*Material for the task*:
---+---

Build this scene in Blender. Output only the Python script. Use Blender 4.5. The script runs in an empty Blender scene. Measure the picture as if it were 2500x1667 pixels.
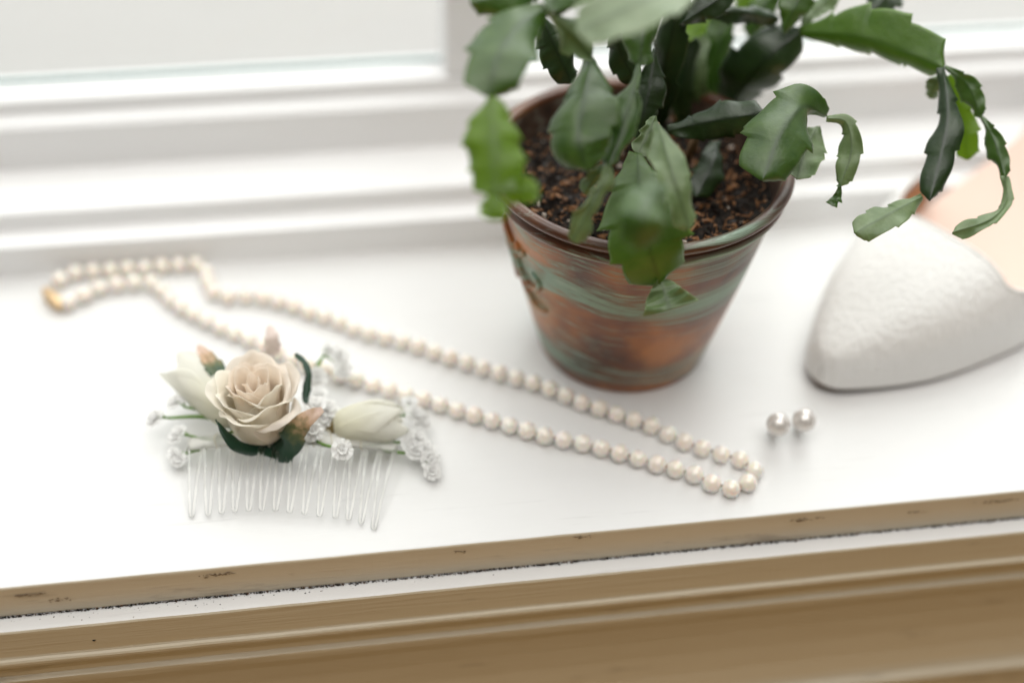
import bpy, bmesh, math, random
from mathutils import Vector, Matrix, noise

random.seed(7)
sc = bpy.context.scene
COL = sc.collection

# ------------------------------------------------------------------ camera
PITCH, YAW, ROLL = 0.714072, 0.164431, 0.030507
CAM = Vector((0.0, -0.279682, 0.324756))
FPX = 3472.2            # 50 mm lens on a 36 mm sensor, in pixels of the 2500 px wide photograph
FWD = Vector((math.sin(YAW) * math.cos(PITCH), math.cos(YAW) * math.cos(PITCH), -math.sin(PITCH)))
_r = Vector((math.cos(YAW), -math.sin(YAW), 0))
_u = _r.cross(FWD)
RIGHT = _r * math.cos(ROLL) + _u * math.sin(ROLL)
UP = _u * math.cos(ROLL) - _r * math.sin(ROLL)
cam_data = bpy.data.cameras.new('camera')
cam = bpy.data.objects.new('camera', cam_data)
COL.objects.link(cam)
M = Matrix.Identity(4)
for i in range(3):
    M[i][0], M[i][1], M[i][2], M[i][3] = RIGHT[i], UP[i], -FWD[i], CAM[i]
cam.matrix_world = M
cam_data.lens = 50
cam_data.sensor_width = 36
cam_data.clip_start = 0.01
cam_data.clip_end = 50
cam_data.dof.use_dof = True
cam_data.dof.focus_distance = 0.422
cam_data.dof.aperture_fstop = 2.6
cam_data.dof.aperture_blades = 9
sc.camera = cam

# ------------------------------------------------------------------ light
world = bpy.data.worlds.new('World')
sc.world = world
world.use_nodes = True
bg = world.node_tree.nodes['Background']
bg.inputs[0].default_value = (0.50, 0.40, 0.29, 1)      # dim warm room
bg.inputs[1].default_value = 0.16


def area(name, loc, target, sx, sy, watts, col):
    l = bpy.data.lights.new(name, 'AREA')
    l.shape = 'RECTANGLE'
    l.size, l.size_y, l.energy, l.color = sx, sy, watts, col
    o = bpy.data.objects.new(name, l)
    COL.objects.link(o)
    o.location = loc
    d = Vector(target) - Vector(loc)
    o.rotation_euler = d.to_track_quat('-Z', 'Y').to_euler()
    return o


# daylight through the two lights of the window, and what the pale ceiling throws back
area('window_daylight', (-0.36, 0.75, 0.80), (-0.10, 0, 0.10), 0.75, 1.2, 4.2, (1.0, 0.985, 0.955))
area('window_daylight', (0.52, 0.75, 0.80), (0.26, 0, 0.10), 0.75, 1.2, 9.5, (1.0, 0.985, 0.955))
area('high_sky_daylight', (0.10, 0.62, 1.85), (0.06, 0.05, 0.0), 1.7, 0.9, 12, (1.0, 0.985, 0.955))
area('ceiling_bounce', (0.0, -0.55, 2.1), (0.0, 0.05, 0.0), 2.4, 1.6, 41, (1.0, 0.985, 0.955))
# added warm fill lamp below sill height, put there to tint the moulding fronts
area('low_warm_fill', (0.2, -1.3, -0.95), (0.08, 0, -0.04), 1.9, 1.2, 7.0, (1.0, 0.585, 0.17))

sc.view_settings.view_transform = 'Standard'
sc.view_settings.look = 'None'
sc.view_settings.exposure = 0
sc.view_settings.gamma = 1
sc.view_settings.use_curve_mapping = False
sc.render.engine = 'CYCLES'
sc.cycles.use_denoising = True
sc.cycles.max_bounces = 14
sc.cycles.transmission_bounces = 10
sc.cycles.transparent_max_bounces = 12
sc.cycles.caustics_refractive = True
sc.cycles.sample_clamp_indirect = 6


# ------------------------------------------------------------------ placing helpers
def ray(px, py):
    return FWD + RIGHT * ((px - 1250) / FPX) - UP * ((py - 833.5) / FPX)


def gz(px, py, zmm):
    """point of the place at height zmm (millimetres above the sill) seen at that spot of the photograph"""
    d = ray(px, py)
    return CAM + d * ((zmm / 1000 - CAM.z) / d.z)


def pd(px, py, dmm):
    """a point at depth dmm (millimetres in front of the lens); a negative number is a height instead"""
    if dmm < 0:
        return gz(px, py, -dmm)
    return CAM + ray(px, py) * (dmm / 1000)


# ------------------------------------------------------------------ material helpers
def mat(name, col=(.8, .8, .8), rough=.5, **kw):
    m = bpy.data.materials.new(name)
    m.use_nodes = True
    b = m.node_tree.nodes['Principled BSDF']
    b.inputs['Base Color'].default_value = (*col, 1)
    b.inputs['Roughness'].default_value = rough
    for k, v in kw.items():
        b.inputs[k.replace('_', ' ')].default_value = v
    return m


class NT:
    def __init__(self, m):
        self.t = m.node_tree
        self.b = self.t.nodes['Principled BSDF']
        self.out = self.t.nodes['Material Output']

    def n(self, typ, **kw):
        x = self.t.nodes.new(typ)
        for k, v in kw.items():
            setattr(x, k, v)
        return x

    def l(self, a, b):
        self.t.links.new(a, b)

    def math(self, op, a, b=None, clamp=False):
        x = self.n('ShaderNodeMath', operation=op, use_clamp=clamp)
        for i, v in enumerate((a, b)):
            if v is None:
                continue
            if isinstance(v, (int, float)):
                x.inputs[i].default_value = v
            else:
                self.l(v, x.inputs[i])
        return x.outputs[0]

    def mapping(self, scale, coord='Object', loc=(0, 0, 0)):
        tc = self.n('ShaderNodeTexCoord')
        mp = self.n('ShaderNodeMapping')
        mp.inputs['Scale'].default_value = scale
        mp.inputs['Location'].default_value = loc
        self.l(tc.outputs[coord], mp.inputs[0])
        return mp.outputs[0]

    def noise(self, vec, scale, detail=4, rough=.55):
        x = self.n('ShaderNodeTexNoise')
        x.inputs['Scale'].default_value = scale
        x.inputs['Detail'].default_value = detail
        x.inputs['Roughness'].default_value = rough
        self.l(vec, x.inputs['Vector'])
        return x.outputs['Fac']

    def ramp(self, fac, stops):
        x = self.n('ShaderNodeValToRGB')
        e = x.color_ramp.elements
        while len(e) > 1:
            e.remove(e[0])
        e[0].position, e[0].color = stops[0][0], (*stops[0][1], 1)
        for p, c in stops[1:]:
            k = e.new(p)
            k.color = (*c, 1)
        self.l(fac, x.inputs[0])
        return x.outputs[0]

    def mix(self, fac, a, b):
        x = self.n('ShaderNodeMix', data_type='RGBA')
        for sock, v in ((x.inputs[0], fac), (x.inputs[6], a), (x.inputs[7], b)):
            if isinstance(v, tuple):
                sock.default_value = (*v, 1)
            elif isinstance(v, (int, float)):
                sock.default_value = v
            else:
                self.l(v, sock)
        return x.outputs[2]

    def bump(self, h, strength, dist):
        x = self.n('ShaderNodeBump')
        x.inputs['Strength'].default_value = strength
        x.inputs['Distance'].default_value = dist
        self.l(h, x.inputs['Height'])
        self.l(x.outputs[0], self.b.inputs['Normal'])

    def col(self, c):
        self.l(c, self.b.inputs['Base Color'])


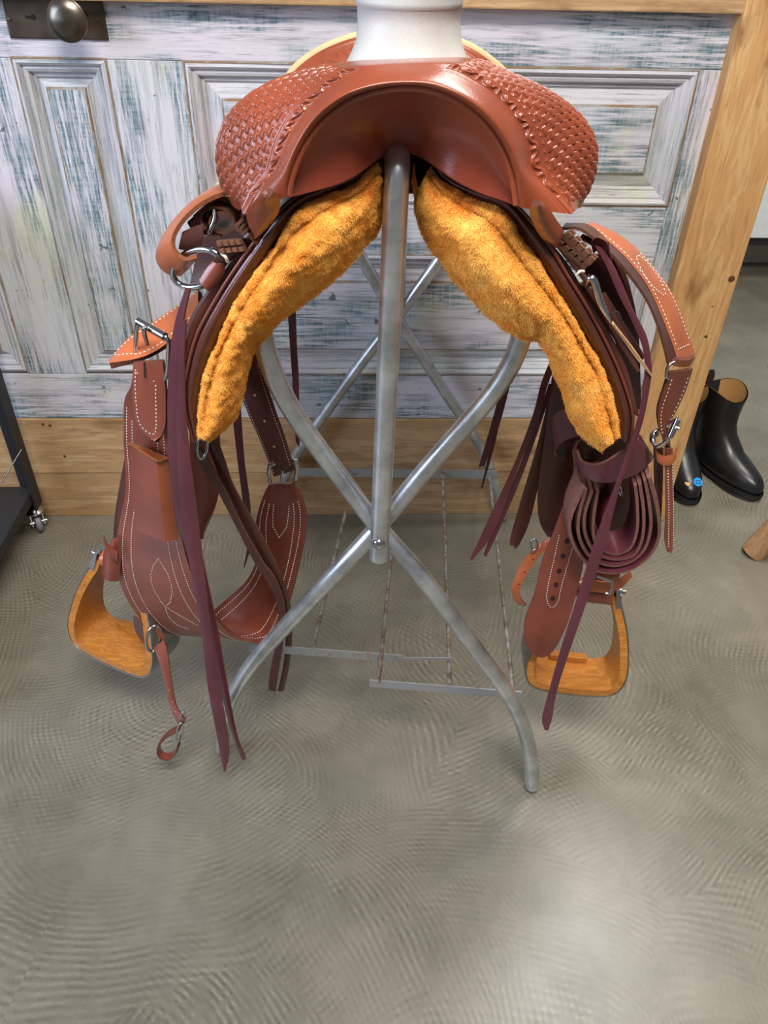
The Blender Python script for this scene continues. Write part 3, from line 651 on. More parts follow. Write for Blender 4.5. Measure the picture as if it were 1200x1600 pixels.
for w_ in np.linspace(0, 1, m_): G3.append(ri*(1-w_)+rm*w_+np.array([0, .012*math.sin(w_*math.pi), 0]))
G3 = np.stack(G3, 1); N3 = Band.normals(G3); 
if np.mean(np.sum(N3*(CAM-G3), -1)) < 0: N3 = -N3
wv_ = np.linspace(0, 1, m_)[None]; s3 = np.r_[0, np.cumsum(np.linalg.norm(np.diff(ri, axis=0), axis=1))][:, None]
d3 = -.0012*np.exp(-((wv_-.18)/.03)**2)-.0012*np.exp(-((wv_-.26)/.03)**2)-.0012*np.exp(-((wv_-.80)/.03)**2)
se3 = .52+.17*np.sign(np.sin(s3/.026*2*math.pi))*np.abs(np.sin(s3/.026*2*math.pi))**.6
d3 = d3+sst(wv_, .30, .34)*(1-sst(wv_, .72, .76))*(np.exp(-((wv_-se3)/.07)**2)*.0022-.0012)
G3 = G3+N3*d3[..., None]
mk('cantle', G3.reshape(-1, 3), grid_faces(K, m_), LE_FORK, sad)
bk0 = ro+np.array([0, .012, -.004]); bk1 = ro+np.array([0, .035, 0]); bk1[:, 2] = np.minimum(ro[:, 2]-.02, 1.04); bk2 = bk1+np.array([0, .03, -.06])
mk('cantle_back', np.stack([bk0, bk1, bk2], 1).reshape(-1, 3), grid_faces(K, 3), LE_FORK, sad)
low = rm+np.array([0, .02, -.06]); mk('cantle_base', np.stack([rm, low], 1).reshape(-1, 3), grid_faces(K, 2), LE_FORK, sad)
RAW = plain('rawhide_binding', c(198, 174, 128), .45)
Band('cantle_binding', ro, ri, RAW, sad, .012, 90, 6, .004, pix=False)
# seat (mostly hidden behind the fork)
sx0 = hb[0]
Vs = []; ny = 24; nx = 30
for yy in np.linspace(.90, 1.24, ny):
    tY = (yy-.90)/.34
    for xx in np.linspace(-1, 1, nx):
        w_ = .09+.125*math.sin(min(1, tY*1.05)*math.pi/2); zc_ = 1.075-.06*math.sin(tY*math.pi)+.02*tY
        Vs.append((sx0+xx*w_, yy, zc_-(.05+.07*min(1, tY*1.6))*abs(xx)**2.2))
mk('seat', Vs, grid_faces(ny, nx), LE_FORK, sad)

def proj(p):
    q = p-CAM; zc = q@DV; return np.stack([600+F*(q@RV)/zc, 800-F*(q@UV)/zc], -1)
def uvpix(b, pix):
    uu, vv = np.meshgrid(np.linspace(0, 1, 60), np.linspace(0, 1, 300)); p, _ = b.pt(uu.ravel(), vv.ravel()); pr = proj(p)
    out = []
    for q in pix:
        k = np.argmin(np.sum((pr-np.array(q))**2, 1)); out.append((uu.ravel()[k], vv.ravel()[k]))
    return out
def spix(b, lines, step=.0056, rad=.0007): return b.stitch([uvpix(b, np.stack([np.interp(np.linspace(0, 1, 60), np.linspace(0, 1, 200), smooth(np.c_[np.array(l, float), np.zeros(len(l))], 200)[:, k]) for k in (0, 1)], 1)) for l in lines], THREAD, None, step, rad)
def ys(l, Y0, Y1=None):
    Y1 = Y0 if Y1 is None else Y1; n = len(l); return [(x, y, Y0+(Y1-Y0)*i/(n-1)) for i, (x, y) in enumerate(l)]

# --- sheepskin panels and skirts
def noise3(p, sc, seed):
    r = np.random.default_rng(seed); out = np.zeros(len(p))
    for k in range(14):
        d = r.normal(size=3); d /= np.linalg.norm(d); out += np.sin((p@d)*sc*r.uniform(.6, 1.7)+r.uniform(0, 6.28))
    return out/14
def panel(side, O, I, S, y0s):
    n = 150; tk = np.linspace(0, len(O)-1, n); y0 = at_t(np.array(y0s)[:, None]*np.ones(3), tk)[:, 0]
    def crv(pix, dy):
        pts = at_t(np.c_[np.array(pix, float), np.zeros(len(pix))], tk)
        return np.array([P(a, b, Y+dy) for (a, b, _), Y in zip(pts, y0)])
    o0, i0 = crv(O, 0.), crv(I, 0.)
    rows = []
    ws = [0, .04, .10, .15, .19, .24, .32, .42, .54, .66, .78, .88, .95, 1.]
    dy = [.004, -.010, -.014, -.013, -.010, -.013, -.019, -.024, -.024, -.018, -.008, .004, .016, .030]
    for w_, d in zip(ws, dy):
        px = [(a[0]*(1-w_)+b[0]*w_, a[1]*(1-w_)+b[1]*w_) for a, b in zip(O, I)]
        rows.append(crv(px, d))
    inn = crv([(a[0]*.08+b[0]*.92, a[1]*.08+b[1]*.92) for a, b in zip(O, I)], .03)
    rows += [inn+[0, .05, .004], inn+[0, .20, .006], inn*.7+o0*.3+[0, .50, 0], o0+[0, .50, 0], o0+[0, .02, 0]]
    R_ = np.stack(rows, 0); m = 90
    tq = np.r_[np.linspace(0, 13, 74), np.linspace(13, len(rows)-1, 16)[1:]]
    q = np.concatenate([[2*R_[0]-R_[1]], R_, [2*R_[-1]-R_[-2]]]); i = np.clip(np.floor(tq).astype(int), 0, len(q)-4); f = (tq-i)[:, None, None]
    a, b, c_, d_ = q[i], q[i+1], q[i+2], q[i+3]; G = .5*((2*b)+(-a+c_)*f+(2*a-5*b+4*c_-d_)*f**2+(-a+3*b-3*c_+d_)*f**3)
    G = np.transpose(G, (1, 0, 2)); N = Band.normals(G)
    if np.mean(np.sum(N*(CAM-G), -1)[:, :60]) < 0: N = -N
    pts = G.reshape(-1, 3); dsp = .0022*noise3(pts, 190, side)+.0020*noise3(pts, 420, side+5)+.003*noise3(pts, 90, side+9)
    pts = pts+N.reshape(-1, 3)*dsp[:, None]*1.3; m = G.shape[1]
    o = mk('sheepskin', pts, grid_faces(n, m), FLEECE, sad, label='fluffy orange sheepskin lining')
    # pile: tapered wool fibres rooted on the visible skin
    Gp = pts.reshape(n, m, 3); K = 70000
    ii = RNG.uniform(0, n-1.01, K); jj = RNG.uniform(0, 77, K)
    a_, b_ = ii.astype(int), jj.astype(int); fi, fj = (ii-a_)[:, None], (jj-b_)[:, None]
    def bl(A): return (A[a_, b_]*(1-fj)+A[a_, b_+1]*fj)*(1-fi)+(A[a_+1, b_]*(1-fj)+A[a_+1, b_+1]*fj)*fi
    p = bl(Gp); nn = unit(bl(N)); cl = np.stack([noise3(p, 260, 31+k) for k in range(3)], 1)*2.2
    dr = unit(nn+cl+RNG.normal(0, .22, (K, 3))+np.array([0, 0, -.35])); L = RNG.uniform(.0010, .0028, (K, 1))
    sd = unit(np.cross(dr, RNG.normal(size=(K, 3))))*.00028
    mid = p+dr*L*.55+nn*L*.1; tip = p+dr*L+np.array([0, 0, -1])*L*.25
    V = np.stack([p-sd, p+sd, mid+sd*.8, mid-sd*.8, tip], 1).reshape(-1, 3); k = np.arange(K)*5
    fc = np.vstack([np.stack([k, k+1, k+2], 1), np.stack([k, k+2, k+3], 1), np.stack([k+3, k+2, k+4], 1)])
    w = mk('wool_pile', V, fc, FLEECE, o); w['kind'] = 'stuff'
    # skirt leather around it
    so, os_ = crv(S, .004), crv(O, .004)
    mid = crv([((a[0]+b[0])/2, (a[1]+b[1])/2) for a, b in zip(O, S)], -.006); q1 = crv([(a[0]*.25+b[0]*.75, a[1]*.25+b[1]*.75) for a, b in zip(O, S)], -.004); q2 = crv([(a[0]*.8+b[0]*.2, a[1]*.8+b[1]*.2) for a, b in zip(O, S)], -.003)
    g1 = crv([(a[0]*.62+b[0]*.38, a[1]*.62+b[1]*.38) for a, b in zip(O, S)], -.0035)
    rows = np.stack([os_+[0, .03, 0], os_, q2, g1, mid, q1, so, so+[0, .02, 0], so+[0, .50, 0]], 0)
    sk = mk('skirt', np.transpose(rows, (1, 0, 2)).reshape(-1, 3), grid_faces(n, 9), LE_SKIRT, sad)
    for w_, dd, m_ in ((.98, -.002, LE_BILL), (.55, -.0065, LE_SKIRT)):
        tube('edge_line', crv([(a[0]*(1-w_)+b[0]*w_, a[1]*(1-w_)+b[1]*w_) for a, b in zip(O, S)], dd)[24:], .0021, m_, sk, 8)
    return crv
LO = [(592, 256), (560, 284), (520, 300), (480, 318), (455, 340), (425, 385), (395, 432), (365, 480), (335, 540), (317, 590), (309, 640), (312, 684)]
LI = [(597, 300), (592, 352), (570, 385), (535, 425), (490, 462), (445, 495), (413, 527), (398, 545), (386, 580), (376, 625), (366, 655), (326, 690)]
LS = [(590, 246), (556, 270), (514, 287), (470, 304), (438, 328), (405, 368), (370, 415), (338, 465), (308, 521), (293, 575), (287, 625), (302, 690)]
RO = [(672, 262), (695, 288), (735, 308), (785, 330), (817, 375), (843, 410), (866, 444), (888, 482), (912, 522), (941, 573), (962, 640), (966, 684)]
RI = [(652, 300), (650, 335), (668, 375), (700, 425), (745, 475), (785, 512), (820, 530), (842, 536), (865, 578), (882, 625), (900, 670), (940, 706)]
RS = [(677, 250), (708, 278), (748, 298), (795, 312), (832, 348), (860, 385), (888, 432), (918, 480), (950, 540), (975, 598), (989, 650), (984, 694)]
Y0S = [.83, .815, .80, .785, .78, .78, .782, .786, .79, .795, .80, .805]
panel(1, LO, LI, LS, Y0S); panel(2, RO, RI, RS, Y0S)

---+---

*The request*: Give again, please, precisely the lines that begin the records and run through the line with "sc.camera = cam" in it, keeping both end lines and dropping any pictures.

*In response*:
Build this scene in Blender. Output only the Python script. Use Blender 4.5. The script runs in an empty Blender scene. Measure the picture as if it were 2500x1667 pixels.
import bpy, bmesh, math, random
from mathutils import Vector, Matrix, noise

random.seed(7)
sc = bpy.context.scene
COL = sc.collection

# ------------------------------------------------------------------ camera
PITCH, YAW, ROLL = 0.714072, 0.164431, 0.030507
CAM = Vector((0.0, -0.279682, 0.324756))
FPX = 3472.2            # 50 mm lens on a 36 mm sensor, in pixels of the 2500 px wide photograph
FWD = Vector((math.sin(YAW) * math.cos(PITCH), math.cos(YAW) * math.cos(PITCH), -math.sin(PITCH)))
_r = Vector((math.cos(YAW), -math.sin(YAW), 0))
_u = _r.cross(FWD)
RIGHT = _r * math.cos(ROLL) + _u * math.sin(ROLL)
UP = _u * math.cos(ROLL) - _r * math.sin(ROLL)
cam_data = bpy.data.cameras.new('camera')
cam = bpy.data.objects.new('camera', cam_data)
COL.objects.link(cam)
M = Matrix.Identity(4)
for i in range(3):
    M[i][0], M[i][1], M[i][2], M[i][3] = RIGHT[i], UP[i], -FWD[i], CAM[i]
cam.matrix_world = M
cam_data.lens = 50
cam_data.sensor_width = 36
cam_data.clip_start = 0.01
cam_data.clip_end = 50
cam_data.dof.use_dof = True
cam_data.dof.focus_distance = 0.422
cam_data.dof.aperture_fstop = 2.6
cam_data.dof.aperture_blades = 9
sc.camera = cam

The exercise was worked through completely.